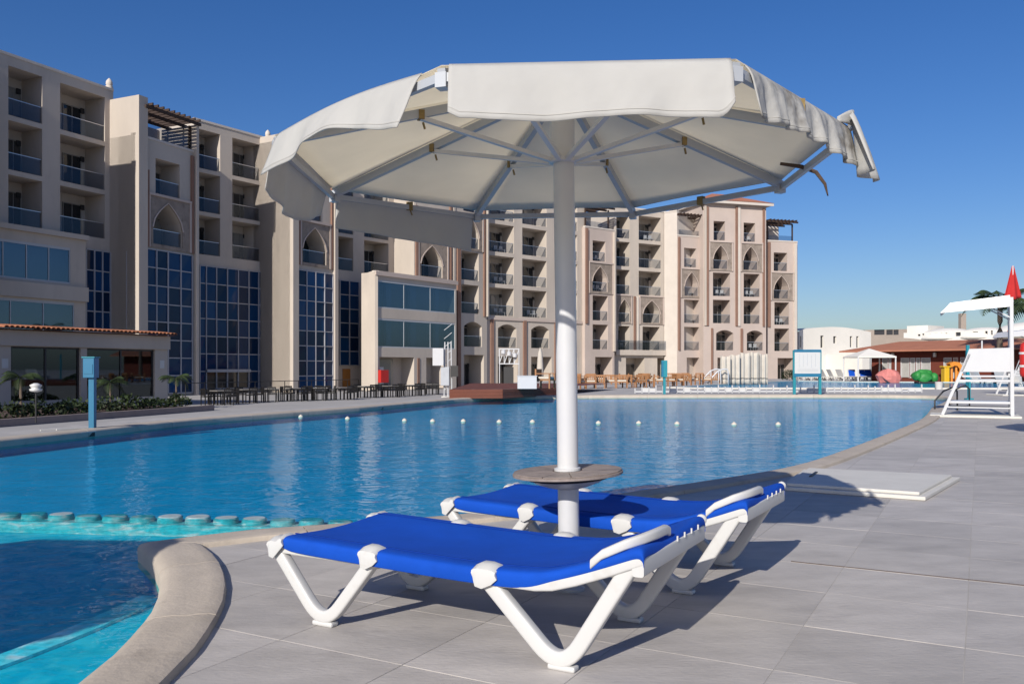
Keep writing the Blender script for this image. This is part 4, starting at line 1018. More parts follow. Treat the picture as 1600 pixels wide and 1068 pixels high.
    for w in (.045, WID-.045):
        sm_ = MB().sweep([Q(l, w, zl(l)+.0125) for l in [-.21+.06*i for i in range(27)]], [(-.005,-.0012),(.005,-.0012),(.005,.0012),(-.005,.0012)], w_); sm_.build('seam', M['sling_seam'], t, smooth=True)
    for k in range(4):
        w = .33+.09*k; MB().box(-.003,.003,-.003,.003,-.010,.010, Matrix.Translation(Q(1.452,w,.452))@Matrix.Rotation(math.atan2(e_.y,e_.x),4,'Z')).build('lacing', M['white_plastic'], t)
    MB().lathe([(.020,-.01),(.024,0),(.020,.012)], 12, (0,0,0), Matrix.Translation(Q(1.43,WID+.035,.462))@Matrix.Rotation(R(90),4,'X')).build('end_cap', M['white_plastic'], t, smooth=True)
    return t
A1 = G(508, 976); lounger(A1, (.877,-.48), 'nearest sun lounger, blue sling on white plastic V legs, in front of the parasol pole')
f2 = G(1068, 926); e2 = Vector((.862,-.507)).normalized(); A2 = Vector(f2)-e2*1.126
lounger(A2, e2, 'farther sun lounger, blue sling crossed by the pole shadow, behind the parasol pole')

# ------------------------------------------------------------------ hatch slab on the deck
hp = [Vector(G(1256,729,.06)), Vector(G(1500,741,.06)), Vector(G(1446,771,.06)), Vector(G(1216,755,.06))]
t = thing('access_hatch', (hp[0].x, hp[0].y, 0), 'pale square hatch slab raised on the deck beyond the loungers', 'hatch')
cc = sum(hp, Vector((0,0)))/4
m = MB(); m.hexa([(p.x,p.y,.002) for p in hp]+[(p.x,p.y,.035) for p in hp]); m.build('frame', M['hatch'], t, bevel=.006)
hq = [cc+(p-cc)*.91 for p in hp]; m = MB(); m.hexa([(p.x,p.y,.0355) for p in hq]+[(p.x,p.y,.062) for p in hq]); m.build('cover', M['hatch'], t, bevel=.006)
a_, c_ = hq[0].lerp(hq[3], .3), hq[0].lerp(hq[3], .6); m = MB(); m.bar((a_.x+.12,a_.y-.05,.066), (c_.x+.12,c_.y-.05,.066), .025, .012); m.build('handle', M['dark_metal'], t)

# ------------------------------------------------------------------ lifeguard chair, flag
def guard_chair(base, label, h=1.0, rz=0):
    "chair facing the pool (-x); local x to the right, y away"
    t = thing('lifeguard_chair', (base[0], base[1], 0), label, 'lifeguard chair', None, rz)
    L = lambda *p: tuple(h*q for q in p)
    def B(name, m_, *args):
        mb = MB()
        for a in args: mb.bar(L(*a[0]), L(*a[1]), h*a[2], h*(a[3] if len(a) > 3 else a[2]))
        return mb.build(name, M[m_], t, local=True, bevel=.006)
    wd = .72
    for y in (0, wd):
        B('front_leg', 'white_paint', ((-.70,y,.03), (-.15,y,1.42), .06)); B('rear_leg', 'white_paint', ((.68,y,.03), (.66,y,2.66), .07))
        B('side_rail', 'white_paint', ((-.36,y,.82), (.66,y,.82), .05)); B('lower_rail', 'white_paint', ((-.62,y,.22), (.67,y,.22), .03))
        B('canopy_strut', 'white_paint', ((.66,y,2.2), (.30,y,2.42), .03))
    mb = MB(); mb.box(*L(-.30,.66), *L(.03,wd-.03), *L(.90,.94)); mb.build('seat', M['white_paint'], t, local=True, bevel=.006)
    mb = MB(); mb.hexa([L(-.33,-.03,1.02), L(.66,-.03,1.02), L(.66,0,1.02), L(-.33,0,1.02), L(-.16,-.03,1.53), L(.66,-.03,1.55), L(.66,0,1.55), L(-.16,0,1.53)]); mb.build('side_panel', M['white_paint'], t, local=True)
    mb = MB(); mb.hexa([L(.60,.03,.94), L(.64,.03,.94), L(.64,wd-.03,.94), L(.60,wd-.03,.94), L(.62,.03,1.5), L(.66,.03,1.5), L(.66,wd-.03,1.5), L(.62,wd-.03,1.5)]); mb.build('backrest', M['white_paint'], t, local=True)
    mb = MB(); mb.box(*L(-.56,.66), *L(.0,wd), *L(.31,.36)); mb.build('foot_step', M['white_paint'], t, local=True, bevel=.006)
    B('canopy_post', 'white_paint', ((.10,.3,1.54), (.10,.3,1.72), .10, .03))
    mb = MB(); mb.hexa([L(-.54,-.22,2.53), L(.62,-.22,2.66), L(.62,wd+.22,2.66), L(-.54,wd+.22,2.53), L(-.54,-.22,2.56), L(.62,-.22,2.69), L(.62,wd+.22,2.69), L(-.54,wd+.22,2.56)])
    mb.hexa([L(-.74,-.25,2.34), L(-.72,-.25,2.34), L(-.72,wd+.25,2.34), L(-.74,wd+.25,2.34), L(-.54,-.22,2.54), L(-.52,-.22,2.54), L(-.52,wd+.22,2.54), L(-.54,wd+.22,2.54)])
    mb.hexa([L(-.72,-.26,2.34), L(.62,-.26,2.44), L(.62,-.24,2.44), L(-.72,-.24,2.34), L(-.54,-.225,2.56), L(.62,-.225,2.69), L(.62,-.205,2.69), L(-.54,-.205,2.56)])
    mb.build('canopy', M['white_paint'], t, local=True)
    mb = MB(); mb.box(*L(-.95,.85), *L(-.2,wd+.3), *L(.0,.05)); mb.build('base_slab', M['hatch'], t, local=True, bevel=.01)
    return t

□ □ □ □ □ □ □

=== Goal ===
Starting at the top of the listing above, please restate word for word each line up to and including the one that holds "lounger(A2, e2, 'farther", omitting every image.

=== Correct result ===
Keep writing the Blender script for this image. This is part 4, starting at line 1018. More parts follow. Treat the picture as 1600 pixels wide and 1068 pixels high.
    for w in (.045, WID-.045):
        sm_ = MB().sweep([Q(l, w, zl(l)+.0125) for l in [-.21+.06*i for i in range(27)]], [(-.005,-.0012),(.005,-.0012),(.005,.0012),(-.005,.0012)], w_); sm_.build('seam', M['sling_seam'], t, smooth=True)
    for k in range(4):
        w = .33+.09*k; MB().box(-.003,.003,-.003,.003,-.010,.010, Matrix.Translation(Q(1.452,w,.452))@Matrix.Rotation(math.atan2(e_.y,e_.x),4,'Z')).build('lacing', M['white_plastic'], t)
    MB().lathe([(.020,-.01),(.024,0),(.020,.012)], 12, (0,0,0), Matrix.Translation(Q(1.43,WID+.035,.462))@Matrix.Rotation(R(90),4,'X')).build('end_cap', M['white_plastic'], t, smooth=True)
    return t
A1 = G(508, 976); lounger(A1, (.877,-.48), 'nearest sun lounger, blue sling on white plastic V legs, in front of the parasol pole')
f2 = G(1068, 926); e2 = Vector((.862,-.507)).normalized(); A2 = Vector(f2)-e2*1.126
lounger(A2, e2, 'farther sun lounger, blue sling crossed by the pole shadow, behind the parasol pole')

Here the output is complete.